Over half of ecommerce sales now come through mobile devices, and though the growth of mobile commerce, or M-commerce, is slowing, it is still positive. These facts offer a straightforward conclusion. The time to invest in a pleasant, UX-optimized mobile design was yesterday – but if you haven’t yet, there’s no time like the present.

There are two significant ways to approach the imperative for a well-arranged mobile website design. One is from the perspective that it will affect user behavior. If a visitor to your mobile ecommerce website is pleased by the balance of elements, not struck by lopsided images or text-heavy, scroll-unfriendly architecture, two things are likely. One is that the user will spend more time on-page or visit more pages on your website, both of which can be important Google ranking factors. The other is that the visitor will be more likely to convert, which is the ultimate goal of your ecommerce site, anyway.

The other way to approach the need for a mobile-friendly, responsive website is strictly limited to the direct impact it will have on SEO. In September 2020, Google began mobile-first indexing across the board. This means that Google will first crawl and index a website’s mobile version before it addresses the desktop version. It’s a sign of the times, and it couldn’t be a clearer statement that mobile design influences SEO directly and dramatically.

Bonus ecommerce SEO best practices (which may still help UX)

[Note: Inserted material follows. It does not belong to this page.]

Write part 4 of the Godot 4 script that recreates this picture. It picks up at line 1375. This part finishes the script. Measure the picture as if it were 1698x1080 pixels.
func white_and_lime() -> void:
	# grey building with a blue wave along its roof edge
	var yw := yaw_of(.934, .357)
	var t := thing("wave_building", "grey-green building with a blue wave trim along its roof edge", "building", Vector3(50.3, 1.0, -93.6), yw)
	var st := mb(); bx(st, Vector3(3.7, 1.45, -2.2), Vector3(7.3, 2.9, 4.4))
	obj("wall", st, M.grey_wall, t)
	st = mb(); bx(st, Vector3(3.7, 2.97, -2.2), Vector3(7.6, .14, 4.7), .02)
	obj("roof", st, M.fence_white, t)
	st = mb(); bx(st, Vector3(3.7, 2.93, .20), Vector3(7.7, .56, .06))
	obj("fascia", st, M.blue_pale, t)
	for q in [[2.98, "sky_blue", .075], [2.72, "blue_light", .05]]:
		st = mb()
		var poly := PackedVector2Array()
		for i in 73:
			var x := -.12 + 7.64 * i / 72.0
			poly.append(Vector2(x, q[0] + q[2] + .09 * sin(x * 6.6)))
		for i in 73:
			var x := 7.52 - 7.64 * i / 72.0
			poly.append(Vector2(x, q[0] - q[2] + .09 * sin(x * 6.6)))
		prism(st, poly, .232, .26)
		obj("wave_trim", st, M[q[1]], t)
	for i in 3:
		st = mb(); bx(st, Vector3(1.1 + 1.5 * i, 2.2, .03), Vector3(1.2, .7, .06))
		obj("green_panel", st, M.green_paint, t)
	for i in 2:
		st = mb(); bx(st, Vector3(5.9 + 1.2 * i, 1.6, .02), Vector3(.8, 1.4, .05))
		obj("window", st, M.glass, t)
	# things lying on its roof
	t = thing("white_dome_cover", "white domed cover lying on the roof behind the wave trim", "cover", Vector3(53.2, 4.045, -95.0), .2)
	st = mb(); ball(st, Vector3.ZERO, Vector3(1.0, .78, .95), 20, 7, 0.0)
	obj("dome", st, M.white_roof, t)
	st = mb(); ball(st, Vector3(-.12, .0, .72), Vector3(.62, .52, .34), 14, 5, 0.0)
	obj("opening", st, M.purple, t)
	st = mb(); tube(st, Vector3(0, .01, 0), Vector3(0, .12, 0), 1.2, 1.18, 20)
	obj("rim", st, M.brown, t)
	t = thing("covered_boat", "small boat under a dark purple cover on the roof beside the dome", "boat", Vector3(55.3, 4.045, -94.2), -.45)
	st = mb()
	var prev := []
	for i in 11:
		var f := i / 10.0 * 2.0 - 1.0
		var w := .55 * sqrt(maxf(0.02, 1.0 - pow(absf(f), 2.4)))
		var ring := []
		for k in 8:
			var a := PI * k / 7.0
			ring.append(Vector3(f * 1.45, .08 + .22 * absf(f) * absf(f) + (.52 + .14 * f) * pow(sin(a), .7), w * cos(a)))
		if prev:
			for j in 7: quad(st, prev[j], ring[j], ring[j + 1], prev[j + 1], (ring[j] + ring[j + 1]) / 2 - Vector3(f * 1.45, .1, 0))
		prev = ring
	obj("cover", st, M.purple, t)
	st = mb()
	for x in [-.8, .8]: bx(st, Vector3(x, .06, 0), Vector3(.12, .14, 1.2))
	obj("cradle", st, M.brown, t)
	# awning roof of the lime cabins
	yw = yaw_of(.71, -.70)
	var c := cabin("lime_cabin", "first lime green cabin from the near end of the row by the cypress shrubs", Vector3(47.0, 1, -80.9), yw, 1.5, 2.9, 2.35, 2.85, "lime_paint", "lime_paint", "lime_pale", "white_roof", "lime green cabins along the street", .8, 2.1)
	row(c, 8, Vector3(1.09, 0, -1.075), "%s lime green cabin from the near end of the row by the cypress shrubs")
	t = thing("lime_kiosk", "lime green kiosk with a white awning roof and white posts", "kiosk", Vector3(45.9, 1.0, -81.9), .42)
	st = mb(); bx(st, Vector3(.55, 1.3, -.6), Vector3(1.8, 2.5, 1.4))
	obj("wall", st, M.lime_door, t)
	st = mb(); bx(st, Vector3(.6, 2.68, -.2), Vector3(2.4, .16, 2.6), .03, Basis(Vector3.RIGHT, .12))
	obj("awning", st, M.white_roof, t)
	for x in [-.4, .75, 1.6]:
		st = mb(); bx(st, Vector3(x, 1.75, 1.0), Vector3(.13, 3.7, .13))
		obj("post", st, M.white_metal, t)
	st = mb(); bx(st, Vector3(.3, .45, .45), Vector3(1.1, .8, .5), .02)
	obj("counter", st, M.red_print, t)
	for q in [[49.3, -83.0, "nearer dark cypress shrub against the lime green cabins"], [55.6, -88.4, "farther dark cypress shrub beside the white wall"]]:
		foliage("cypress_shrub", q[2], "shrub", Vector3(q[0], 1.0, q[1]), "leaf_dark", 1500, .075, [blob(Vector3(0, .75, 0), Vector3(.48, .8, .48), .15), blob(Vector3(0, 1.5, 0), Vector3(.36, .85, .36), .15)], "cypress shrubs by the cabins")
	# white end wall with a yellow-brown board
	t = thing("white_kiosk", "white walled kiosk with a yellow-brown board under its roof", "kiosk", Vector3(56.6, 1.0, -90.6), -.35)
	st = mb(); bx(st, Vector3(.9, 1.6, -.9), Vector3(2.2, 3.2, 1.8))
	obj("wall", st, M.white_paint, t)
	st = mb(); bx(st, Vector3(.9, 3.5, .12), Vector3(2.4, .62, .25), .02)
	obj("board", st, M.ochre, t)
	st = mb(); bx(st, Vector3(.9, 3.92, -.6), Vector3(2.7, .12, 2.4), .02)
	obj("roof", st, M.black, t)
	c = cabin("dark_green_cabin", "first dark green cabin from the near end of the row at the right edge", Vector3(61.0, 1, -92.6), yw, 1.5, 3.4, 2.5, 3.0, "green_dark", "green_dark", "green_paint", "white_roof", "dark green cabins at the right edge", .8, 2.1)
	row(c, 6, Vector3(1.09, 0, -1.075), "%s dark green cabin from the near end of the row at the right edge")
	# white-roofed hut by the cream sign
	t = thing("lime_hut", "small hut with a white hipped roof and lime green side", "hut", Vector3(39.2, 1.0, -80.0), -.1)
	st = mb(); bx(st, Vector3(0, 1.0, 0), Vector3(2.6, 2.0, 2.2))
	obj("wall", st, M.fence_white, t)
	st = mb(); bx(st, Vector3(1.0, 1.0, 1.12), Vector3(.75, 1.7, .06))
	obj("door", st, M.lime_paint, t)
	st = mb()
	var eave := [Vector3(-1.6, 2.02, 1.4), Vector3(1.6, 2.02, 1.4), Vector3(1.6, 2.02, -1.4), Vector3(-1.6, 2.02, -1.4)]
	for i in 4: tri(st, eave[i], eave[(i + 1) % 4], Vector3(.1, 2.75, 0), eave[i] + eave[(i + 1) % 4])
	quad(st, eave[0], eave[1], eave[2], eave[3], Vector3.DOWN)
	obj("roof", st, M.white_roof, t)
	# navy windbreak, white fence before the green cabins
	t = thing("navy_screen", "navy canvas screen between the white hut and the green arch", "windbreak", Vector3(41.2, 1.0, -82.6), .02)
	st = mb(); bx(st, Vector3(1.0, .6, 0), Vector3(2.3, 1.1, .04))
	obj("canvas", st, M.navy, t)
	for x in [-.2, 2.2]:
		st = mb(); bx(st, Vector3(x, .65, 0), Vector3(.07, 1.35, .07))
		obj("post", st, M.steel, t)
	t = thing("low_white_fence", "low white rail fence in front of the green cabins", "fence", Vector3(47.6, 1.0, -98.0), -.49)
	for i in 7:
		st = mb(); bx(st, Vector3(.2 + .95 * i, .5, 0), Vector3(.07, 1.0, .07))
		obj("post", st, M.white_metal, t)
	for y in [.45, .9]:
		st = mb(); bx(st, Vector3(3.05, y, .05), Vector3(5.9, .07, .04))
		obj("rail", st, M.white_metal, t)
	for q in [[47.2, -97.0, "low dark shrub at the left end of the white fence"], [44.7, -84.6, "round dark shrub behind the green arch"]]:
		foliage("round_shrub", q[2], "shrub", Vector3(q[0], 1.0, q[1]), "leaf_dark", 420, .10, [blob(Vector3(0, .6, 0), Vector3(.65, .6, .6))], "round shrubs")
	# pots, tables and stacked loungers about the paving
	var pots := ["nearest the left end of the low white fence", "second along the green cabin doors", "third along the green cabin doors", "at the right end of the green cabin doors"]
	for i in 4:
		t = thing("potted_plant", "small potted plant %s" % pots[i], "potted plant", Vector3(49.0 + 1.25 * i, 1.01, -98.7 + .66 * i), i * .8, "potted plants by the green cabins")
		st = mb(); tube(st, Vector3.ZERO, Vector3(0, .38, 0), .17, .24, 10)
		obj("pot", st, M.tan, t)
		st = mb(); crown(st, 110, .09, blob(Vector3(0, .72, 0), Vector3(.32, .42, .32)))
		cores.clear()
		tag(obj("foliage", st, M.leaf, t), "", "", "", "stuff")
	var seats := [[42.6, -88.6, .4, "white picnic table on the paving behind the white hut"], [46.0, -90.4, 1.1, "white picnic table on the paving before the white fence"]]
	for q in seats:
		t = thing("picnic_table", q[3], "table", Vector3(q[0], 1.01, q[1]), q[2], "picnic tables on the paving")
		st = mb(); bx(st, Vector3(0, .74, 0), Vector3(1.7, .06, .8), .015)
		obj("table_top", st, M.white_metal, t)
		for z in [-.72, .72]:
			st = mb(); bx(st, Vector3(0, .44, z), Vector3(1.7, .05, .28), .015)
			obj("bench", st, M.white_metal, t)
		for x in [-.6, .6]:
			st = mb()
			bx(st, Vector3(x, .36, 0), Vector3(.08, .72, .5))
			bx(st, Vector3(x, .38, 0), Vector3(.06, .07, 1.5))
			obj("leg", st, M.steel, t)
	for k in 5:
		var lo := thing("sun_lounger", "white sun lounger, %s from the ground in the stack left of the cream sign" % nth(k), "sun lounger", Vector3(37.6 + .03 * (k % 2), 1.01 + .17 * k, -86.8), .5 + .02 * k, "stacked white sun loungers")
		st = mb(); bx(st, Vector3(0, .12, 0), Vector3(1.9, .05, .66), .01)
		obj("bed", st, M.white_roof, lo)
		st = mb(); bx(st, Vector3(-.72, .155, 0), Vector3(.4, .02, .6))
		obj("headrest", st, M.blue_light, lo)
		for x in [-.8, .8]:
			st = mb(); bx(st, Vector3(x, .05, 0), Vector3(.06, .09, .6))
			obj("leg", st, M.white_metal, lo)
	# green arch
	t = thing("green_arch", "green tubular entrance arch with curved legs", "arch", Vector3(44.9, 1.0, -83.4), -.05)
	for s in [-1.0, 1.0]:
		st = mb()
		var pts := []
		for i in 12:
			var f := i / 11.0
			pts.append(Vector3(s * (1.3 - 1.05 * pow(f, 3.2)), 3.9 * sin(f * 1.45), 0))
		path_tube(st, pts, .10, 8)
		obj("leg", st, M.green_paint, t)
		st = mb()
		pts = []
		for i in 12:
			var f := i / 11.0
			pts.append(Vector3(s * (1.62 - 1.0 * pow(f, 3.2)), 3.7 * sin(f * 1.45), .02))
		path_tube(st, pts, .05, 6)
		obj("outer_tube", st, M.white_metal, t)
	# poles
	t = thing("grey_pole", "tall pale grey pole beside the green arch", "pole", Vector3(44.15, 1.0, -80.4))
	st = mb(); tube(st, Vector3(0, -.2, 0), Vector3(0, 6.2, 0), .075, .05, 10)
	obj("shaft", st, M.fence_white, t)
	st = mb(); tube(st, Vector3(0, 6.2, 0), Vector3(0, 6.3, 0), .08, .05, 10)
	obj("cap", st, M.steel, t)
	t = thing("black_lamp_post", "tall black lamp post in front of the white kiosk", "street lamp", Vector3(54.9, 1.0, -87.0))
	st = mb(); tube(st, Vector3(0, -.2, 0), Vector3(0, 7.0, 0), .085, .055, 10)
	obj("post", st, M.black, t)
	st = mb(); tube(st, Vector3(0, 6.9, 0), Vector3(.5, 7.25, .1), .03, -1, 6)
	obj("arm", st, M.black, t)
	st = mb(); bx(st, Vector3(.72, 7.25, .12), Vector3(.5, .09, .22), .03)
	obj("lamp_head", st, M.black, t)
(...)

The four aspects of SEO that are the focus of this article will have a marked impact on UX as well, but as you’re giving your website the once over, consider these bonus ecommerce SEO tips:

  • Find keywords that are worth pursuing: not all keywords are worth targeting as a part of your keyword strategy. Sometimes keywords that look promising are too competitive; other low-hanging fruits simply lack the volume to make them worthwhile. Your strategy should include both long and short-tail keywords, some that are competitive, and others that are more attainable. 
  • Create content that users will want to share: a content strategy will hook your loyal customers and attract new ones, especially if you furnish them with tips for using, maintaining, and pairing your products, which they simply can’t find elsewhere. 
  • Allow customers to submit user-generated content: reviews, customer imagery, and testimonials are all excellent for UX, which can translate to more time on page and more backlinks, increasing referral traffic and SEO value. 
  • Find and remove broken links: Google’s crawlers hate broken links, and for what it’s worth, it looks pretty shoddy and creates a fairly negative customer experience when a customer’s click serves up a 404 on a silver platter. 
  • Get serious about site speed: there are countless ways to improve site speed, from migration to a more capable platform with better security and uptime, to compressing images and minifying code. Every bit counts, and every half second shaved off of load time has the potential to translate to several more seconds of time on-page. 

There are countless more helpful ecommerce SEO best practices, many of which will also have a positive effect on UX. The ultimate goal of balancing a pleasant user experience and outranking the competition has a lot of moving parts, but one can only make a difference one step at a time. Start with these: every little factor counts in SEO, and every improvement may result in additional organic traffic that’s more likely to convert.